*Given request:* Reproduce the listing exactly and skip over any pictures.

*Source data:*

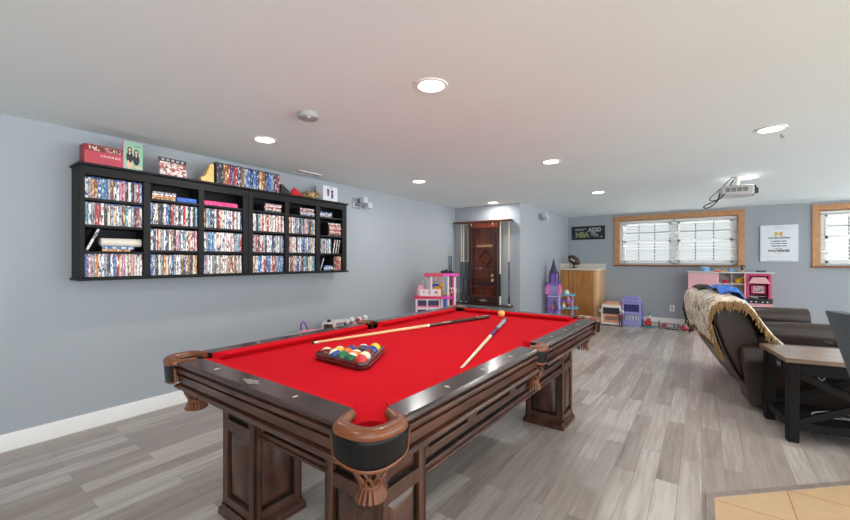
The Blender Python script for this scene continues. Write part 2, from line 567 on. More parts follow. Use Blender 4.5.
# vents
def vent(x, y, w, d, label):
    r = thing('ceiling_vent', label, 'vent', (x, y, HC))
    f = MB(); f.box(-w/2, w/2, -d/2, -d/2+0.015, -0.008, 0); f.box(-w/2, w/2, d/2-0.015, d/2, -0.008, 0)
    f.box(-w/2, -w/2+0.015, -d/2, d/2, -0.008, 0); f.box(w/2-0.015, w/2, -d/2, d/2, -0.008, 0)
    f.build('frame', M['white'], r)
    g = MB(); g.box(-w/2+0.01, w/2-0.01, -d/2+0.01, d/2-0.01, -0.002, 0)
    g.build('backing', M['black'], r)
    s = MB(); n = 3
    for i in range(n):
        if w < d:
            xx = -w/2 + w*(i+1)/(n+1); s.box(xx-0.004, xx+0.004, -d/2+0.01, d/2-0.01, -0.007, -0.003)
        else:
            yy = -d/2 + d*(i+1)/(n+1); s.box(-w/2+0.01, w/2-0.01, yy-0.004, yy+0.004, -0.007, -0.003)
    s.build('slats', M['grey_plastic'], r)
vent(-3.42, 2.607, 0.11, 0.32, 'small slotted ceiling vent above the bookcase')
vent(-0.335, 8.5, 0.32, 0.11, 'white slotted ceiling vent above the wide window')
hk = MB(); hk.tube([(0, 0, 0), (0, 0, -0.02), (0.008, 0, -0.03), (0.014, 0, -0.025), (0.014, 0, -0.015)], 0.003)
tag(hk.build('ceiling_hook', M['black'], loc=(0.473, 3.837, HC)), 'tiny dark hook in the ceiling beside a round light', 'hook')
# ------------------------------------------------------------------ pool table
M['tw'] = wood('table_walnut', (42, 24, 17), (86, 52, 37), (5, 5, 1.2), 0.34, 0.25, 5)
M['tw_x'] = wood('table_walnut_across', (42, 24, 17), (88, 53, 38), (1.2, 9, 9), 0.34, 0.25, 5)
M['tw_y'] = wood('table_walnut_along', (42, 24, 17), (88, 53, 38), (9, 1.2, 9), 0.34, 0.25, 5)
M['tw_top_x'] = wood('rail_top_across', (34, 20, 17), (64, 40, 33), (1.2, 9, 9), 0.26, 0.4, 5)
M['tw_top_y'] = wood('rail_top_along', (34, 20, 17), (64, 40, 33), (9, 1.2, 9), 0.26, 0.4, 5)
M['recess'] = plain('recess_black', (16, 12, 11), 0.35, 0.05)
M['cloth'] = plain('red_cloth', (200, 23, 36), 0.95, 0.02, 40, bump=0.02, bscale=500, spec=0.05)
M['leather'] = plain('tan_leather', (112, 60, 27), 0.36, 0.18, 22, coat=0.2, bump=0.08, bscale=120)
M['blk_leather'] = plain('black_leather', (15, 15, 16), 0.36, 0.08, 20, bump=0.05, bscale=150, spec=0.22)
M['net'] = plain('leather_net', (104, 56, 26), 0.5, 0.2, 30)
M['ivory'] = plain('ivory_inlay', (214, 204, 180), 0.3, 0.03)
M['silver'] = plain('silver_inlay', (128, 120, 112), 0.4, 0.15, 60)
HWD, HLN, ZT = 0.673, 1.268, 0.7685
table = thing('pool_table', 'dark wood pool table with red cloth and leather pockets', 'pool table', (-1.343, 2.0, 0), R(-0.9))
def seg_of(side, p0, p1):
    """map (outward o, along s, z) to table space for a side: 'r','l','n','f'"""
    def f(o, s, z):
        if side == 'r': return (HWD + o, s, z)
        if side == 'l': return (-HWD - o, s, z)
        if side == 'n': return (s, -HLN - o, z)
        return (s, HLN + o, z)
    return f
def prof_run(side, prof, s0, s1, name, mat, bevel=0.0, k0=0.0, k1=0.0, par=None):
    f = seg_of(side, s0, s1)
    m = MB(); n = len(prof)
    vs = [f(o, s0 + k0 * max(0, -o - 0.02), z) for o, z in prof] + [f(o, s1 - k1 * max(0, -o - 0.02), z) for o, z in prof]
    fs = [list(range(n)), list(range(n, 2 * n))[::-1]]
    for i in range(n):
        j = (i + 1) % n
        fs.append((i, i + n, j + n, j))
    m.add(vs, fs)
    return m.build(name, mat, par or table, bevel=bevel, seg=2, smooth=14)
rail_p = [(-0.10, ZT), (-0.014, ZT), (-0.004, ZT - 0.004), (0.0, ZT - 0.011), (-0.004, ZT - 0.018), (-0.016, ZT - 0.021), (-0.10, ZT - 0.021)]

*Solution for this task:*
The Blender Python script for this scene continues. Write part 2, from line 567 on. More parts follow. Use Blender 4.5.
# vents
def vent(x, y, w, d, label):
    r = thing('ceiling_vent', label, 'vent', (x, y, HC))
    f = MB(); f.box(-w/2, w/2, -d/2, -d/2+0.015, -0.008, 0); f.box(-w/2, w/2, d/2-0.015, d/2, -0.008, 0)
    f.box(-w/2, -w/2+0.015, -d/2, d/2, -0.008, 0); f.box(w/2-0.015, w/2, -d/2, d/2, -0.008, 0)
    f.build('frame', M['white'], r)
    g = MB(); g.box(-w/2+0.01, w/2-0.01, -d/2+0.01, d/2-0.01, -0.002, 0)
    g.build('backing', M['black'], r)
    s = MB(); n = 3
    for i in range(n):
        if w < d:
            xx = -w/2 + w*(i+1)/(n+1); s.box(xx-0.004, xx+0.004, -d/2+0.01, d/2-0.01, -0.007, -0.003)
        else:
            yy = -d/2 + d*(i+1)/(n+1); s.box(-w/2+0.01, w/2-0.01, yy-0.004, yy+0.004, -0.007, -0.003)
    s.build('slats', M['grey_plastic'], r)
vent(-3.42, 2.607, 0.11, 0.32, 'small slotted ceiling vent above the bookcase')
vent(-0.335, 8.5, 0.32, 0.11, 'white slotted ceiling vent above the wide window')
hk = MB(); hk.tube([(0, 0, 0), (0, 0, -0.02), (0.008, 0, -0.03), (0.014, 0, -0.025), (0.014, 0, -0.015)], 0.003)
tag(hk.build('ceiling_hook', M['black'], loc=(0.473, 3.837, HC)), 'tiny dark hook in the ceiling beside a round light', 'hook')
# ------------------------------------------------------------------ pool table
M['tw'] = wood('table_walnut', (42, 24, 17), (86, 52, 37), (5, 5, 1.2), 0.34, 0.25, 5)
M['tw_x'] = wood('table_walnut_across', (42, 24, 17), (88, 53, 38), (1.2, 9, 9), 0.34, 0.25, 5)
M['tw_y'] = wood('table_walnut_along', (42, 24, 17), (88, 53, 38), (9, 1.2, 9), 0.34, 0.25, 5)
M['tw_top_x'] = wood('rail_top_across', (34, 20, 17), (64, 40, 33), (1.2, 9, 9), 0.26, 0.4, 5)
M['tw_top_y'] = wood('rail_top_along', (34, 20, 17), (64, 40, 33), (9, 1.2, 9), 0.26, 0.4, 5)
M['recess'] = plain('recess_black', (16, 12, 11), 0.35, 0.05)
M['cloth'] = plain('red_cloth', (200, 23, 36), 0.95, 0.02, 40, bump=0.02, bscale=500, spec=0.05)
M['leather'] = plain('tan_leather', (112, 60, 27), 0.36, 0.18, 22, coat=0.2, bump=0.08, bscale=120)
M['blk_leather'] = plain('black_leather', (15, 15, 16), 0.36, 0.08, 20, bump=0.05, bscale=150, spec=0.22)
M['net'] = plain('leather_net', (104, 56, 26), 0.5, 0.2, 30)
M['ivory'] = plain('ivory_inlay', (214, 204, 180), 0.3, 0.03)
M['silver'] = plain('silver_inlay', (128, 120, 112), 0.4, 0.15, 60)
HWD, HLN, ZT = 0.673, 1.268, 0.7685
table = thing('pool_table', 'dark wood pool table with red cloth and leather pockets', 'pool table', (-1.343, 2.0, 0), R(-0.9))
def seg_of(side, p0, p1):
    """map (outward o, along s, z) to table space for a side: 'r','l','n','f'"""
    def f(o, s, z):
        if side == 'r': return (HWD + o, s, z)
        if side == 'l': return (-HWD - o, s, z)
        if side == 'n': return (s, -HLN - o, z)
        return (s, HLN + o, z)
    return f
def prof_run(side, prof, s0, s1, name, mat, bevel=0.0, k0=0.0, k1=0.0, par=None):
    f = seg_of(side, s0, s1)
    m = MB(); n = len(prof)
    vs = [f(o, s0 + k0 * max(0, -o - 0.02), z) for o, z in prof] + [f(o, s1 - k1 * max(0, -o - 0.02), z) for o, z in prof]
    fs = [list(range(n)), list(range(n, 2 * n))[::-1]]
    for i in range(n):
        j = (i + 1) % n
        fs.append((i, i + n, j + n, j))
    m.add(vs, fs)
    return m.build(name, mat, par or table, bevel=bevel, seg=2, smooth=14)
rail_p = [(-0.10, ZT), (-0.014, ZT), (-0.004, ZT - 0.004), (0.0, ZT - 0.011), (-0.004, ZT - 0.018), (-0.016, ZT - 0.021), (-0.10, ZT - 0.021)]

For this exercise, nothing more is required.